[WHAT THE EXERCISE ASKS] Copy the lines that follow, keeping every character the same.

── SOURCE DATA

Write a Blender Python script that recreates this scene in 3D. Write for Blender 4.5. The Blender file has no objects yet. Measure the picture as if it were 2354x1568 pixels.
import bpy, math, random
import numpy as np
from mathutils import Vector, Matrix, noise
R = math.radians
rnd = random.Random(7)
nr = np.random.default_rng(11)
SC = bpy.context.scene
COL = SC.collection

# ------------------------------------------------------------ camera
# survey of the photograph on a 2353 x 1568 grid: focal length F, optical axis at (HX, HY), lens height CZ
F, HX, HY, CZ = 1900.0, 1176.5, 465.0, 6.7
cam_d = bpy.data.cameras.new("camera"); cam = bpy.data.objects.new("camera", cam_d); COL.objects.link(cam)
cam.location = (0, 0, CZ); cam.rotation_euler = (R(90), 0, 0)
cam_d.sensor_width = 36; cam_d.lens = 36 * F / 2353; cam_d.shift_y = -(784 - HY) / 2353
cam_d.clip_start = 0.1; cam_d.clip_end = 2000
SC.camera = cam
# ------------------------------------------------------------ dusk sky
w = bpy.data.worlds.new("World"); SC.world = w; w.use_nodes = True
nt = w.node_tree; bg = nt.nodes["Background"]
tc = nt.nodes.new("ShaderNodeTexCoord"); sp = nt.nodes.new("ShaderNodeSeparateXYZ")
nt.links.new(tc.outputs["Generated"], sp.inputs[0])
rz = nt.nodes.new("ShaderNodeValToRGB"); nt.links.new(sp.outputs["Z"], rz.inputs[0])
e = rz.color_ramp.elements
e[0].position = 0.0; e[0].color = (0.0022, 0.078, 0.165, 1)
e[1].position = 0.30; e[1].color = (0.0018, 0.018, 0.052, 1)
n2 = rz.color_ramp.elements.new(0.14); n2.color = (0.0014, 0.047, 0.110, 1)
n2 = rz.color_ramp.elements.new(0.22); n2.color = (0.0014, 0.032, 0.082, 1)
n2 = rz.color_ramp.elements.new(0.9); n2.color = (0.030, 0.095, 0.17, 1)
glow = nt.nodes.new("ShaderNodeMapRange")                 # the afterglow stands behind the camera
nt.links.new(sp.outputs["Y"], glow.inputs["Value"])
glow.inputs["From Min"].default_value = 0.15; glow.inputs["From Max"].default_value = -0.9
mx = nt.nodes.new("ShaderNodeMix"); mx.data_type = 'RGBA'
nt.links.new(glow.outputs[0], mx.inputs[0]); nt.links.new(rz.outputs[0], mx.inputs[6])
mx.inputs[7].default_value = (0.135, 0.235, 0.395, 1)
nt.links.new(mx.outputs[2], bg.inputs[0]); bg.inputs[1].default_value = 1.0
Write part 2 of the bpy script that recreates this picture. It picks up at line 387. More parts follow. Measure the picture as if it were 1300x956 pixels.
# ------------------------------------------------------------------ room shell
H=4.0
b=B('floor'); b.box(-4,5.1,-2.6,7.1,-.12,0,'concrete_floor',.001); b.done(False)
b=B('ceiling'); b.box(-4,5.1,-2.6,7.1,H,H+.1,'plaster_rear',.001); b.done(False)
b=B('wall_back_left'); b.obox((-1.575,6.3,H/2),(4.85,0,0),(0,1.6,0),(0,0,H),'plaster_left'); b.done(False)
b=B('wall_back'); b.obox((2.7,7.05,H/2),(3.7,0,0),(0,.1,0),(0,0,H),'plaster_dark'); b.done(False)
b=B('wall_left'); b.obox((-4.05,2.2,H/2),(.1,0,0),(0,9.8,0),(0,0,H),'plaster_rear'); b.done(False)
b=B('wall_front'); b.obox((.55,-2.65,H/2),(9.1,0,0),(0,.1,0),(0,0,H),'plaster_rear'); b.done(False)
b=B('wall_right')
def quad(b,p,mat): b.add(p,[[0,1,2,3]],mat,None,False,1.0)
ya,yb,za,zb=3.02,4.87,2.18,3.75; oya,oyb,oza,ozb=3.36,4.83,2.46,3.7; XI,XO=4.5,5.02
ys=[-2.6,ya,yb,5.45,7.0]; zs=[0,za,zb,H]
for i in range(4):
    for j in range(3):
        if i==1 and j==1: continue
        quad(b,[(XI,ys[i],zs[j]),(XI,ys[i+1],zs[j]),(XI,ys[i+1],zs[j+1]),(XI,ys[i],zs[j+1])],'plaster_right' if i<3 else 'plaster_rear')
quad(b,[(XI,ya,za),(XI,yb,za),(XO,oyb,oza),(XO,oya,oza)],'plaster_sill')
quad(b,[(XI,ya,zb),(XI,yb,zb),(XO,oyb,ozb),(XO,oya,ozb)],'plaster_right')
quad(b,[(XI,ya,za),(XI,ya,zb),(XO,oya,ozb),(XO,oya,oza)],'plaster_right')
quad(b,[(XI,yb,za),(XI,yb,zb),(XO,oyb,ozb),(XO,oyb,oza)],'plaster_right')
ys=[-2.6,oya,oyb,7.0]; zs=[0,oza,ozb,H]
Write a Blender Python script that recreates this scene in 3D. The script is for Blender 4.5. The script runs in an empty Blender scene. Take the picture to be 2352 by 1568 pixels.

────

[REPLY]
Write a Blender Python script that recreates this scene in 3D. Write for Blender 4.5. The Blender file has no objects yet. Measure the picture as if it were 2354x1568 pixels.
import bpy, math, random
import numpy as np
from mathutils import Vector, Matrix, noise
R = math.radians
rnd = random.Random(7)
nr = np.random.default_rng(11)
SC = bpy.context.scene
COL = SC.collection

# ------------------------------------------------------------ camera
# survey of the photograph on a 2353 x 1568 grid: focal length F, optical axis at (HX, HY), lens height CZ
F, HX, HY, CZ = 1900.0, 1176.5, 465.0, 6.7
cam_d = bpy.data.cameras.new("camera"); cam = bpy.data.objects.new("camera", cam_d); COL.objects.link(cam)
cam.location = (0, 0, CZ); cam.rotation_euler = (R(90), 0, 0)
cam_d.sensor_width = 36; cam_d.lens = 36 * F / 2353; cam_d.shift_y = -(784 - HY) / 2353
cam_d.clip_start = 0.1; cam_d.clip_end = 2000
SC.camera = cam
# ------------------------------------------------------------ dusk sky
w = bpy.data.worlds.new("World"); SC.world = w; w.use_nodes = True
nt = w.node_tree; bg = nt.nodes["Background"]
tc = nt.nodes.new("ShaderNodeTexCoord"); sp = nt.nodes.new("ShaderNodeSeparateXYZ")
nt.links.new(tc.outputs["Generated"], sp.inputs[0])
rz = nt.nodes.new("ShaderNodeValToRGB"); nt.links.new(sp.outputs["Z"], rz.inputs[0])
e = rz.color_ramp.elements
e[0].position = 0.0; e[0].color = (0.0022, 0.078, 0.165, 1)
e[1].position = 0.30; e[1].color = (0.0018, 0.018, 0.052, 1)
n2 = rz.color_ramp.elements.new(0.14); n2.color = (0.0014, 0.047, 0.110, 1)
n2 = rz.color_ramp.elements.new(0.22); n2.color = (0.0014, 0.032, 0.082, 1)
n2 = rz.color_ramp.elements.new(0.9); n2.color = (0.030, 0.095, 0.17, 1)
glow = nt.nodes.new("ShaderNodeMapRange")                 # the afterglow stands behind the camera
nt.links.new(sp.outputs["Y"], glow.inputs["Value"])
glow.inputs["From Min"].default_value = 0.15; glow.inputs["From Max"].default_value = -0.9
mx = nt.nodes.new("ShaderNodeMix"); mx.data_type = 'RGBA'
nt.links.new(glow.outputs[0], mx.inputs[0]); nt.links.new(rz.outputs[0], mx.inputs[6])
mx.inputs[7].default_value = (0.135, 0.235, 0.395, 1)
nt.links.new(mx.outputs[2], bg.inputs[0]); bg.inputs[1].default_value = 1.0
Write part 2 of the bpy script that recreates this picture. It picks up at line 387. More parts follow. Measure the picture as if it were 1300x956 pixels.
# ------------------------------------------------------------------ room shell
H=4.0
b=B('floor'); b.box(-4,5.1,-2.6,7.1,-.12,0,'concrete_floor',.001); b.done(False)
b=B('ceiling'); b.box(-4,5.1,-2.6,7.1,H,H+.1,'plaster_rear',.001); b.done(False)
b=B('wall_back_left'); b.obox((-1.575,6.3,H/2),(4.85,0,0),(0,1.6,0),(0,0,H),'plaster_left'); b.done(False)
b=B('wall_back'); b.obox((2.7,7.05,H/2),(3.7,0,0),(0,.1,0),(0,0,H),'plaster_dark'); b.done(False)
b=B('wall_left'); b.obox((-4.05,2.2,H/2),(.1,0,0),(0,9.8,0),(0,0,H),'plaster_rear'); b.done(False)
b=B('wall_front'); b.obox((.55,-2.65,H/2),(9.1,0,0),(0,.1,0),(0,0,H),'plaster_rear'); b.done(False)
b=B('wall_right')
def quad(b,p,mat): b.add(p,[[0,1,2,3]],mat,None,False,1.0)
ya,yb,za,zb=3.02,4.87,2.18,3.75; oya,oyb,oza,ozb=3.36,4.83,2.46,3.7; XI,XO=4.5,5.02
ys=[-2.6,ya,yb,5.45,7.0]; zs=[0,za,zb,H]
for i in range(4):
    for j in range(3):
        if i==1 and j==1: continue
        quad(b,[(XI,ys[i],zs[j]),(XI,ys[i+1],zs[j]),(XI,ys[i+1],zs[j+1]),(XI,ys[i],zs[j+1])],'plaster_right' if i<3 else 'plaster_rear')
quad(b,[(XI,ya,za),(XI,yb,za),(XO,oyb,oza),(XO,oya,oza)],'plaster_sill')
quad(b,[(XI,ya,zb),(XI,yb,zb),(XO,oyb,ozb),(XO,oya,ozb)],'plaster_right')
quad(b,[(XI,ya,za),(XI,ya,zb),(XO,oya,ozb),(XO,oya,oza)],'plaster_right')
quad(b,[(XI,yb,za),(XI,yb,zb),(XO,oyb,ozb),(XO,oyb,oza)],'plaster_right')
ys=[-2.6,oya,oyb,7.0]; zs=[0,oza,ozb,H]
Write a Blender Python script that recreates this scene in 3D. The script is for Blender 4.5. The script runs in an empty Blender scene. Take the picture to be 2352 by 1568 pixels.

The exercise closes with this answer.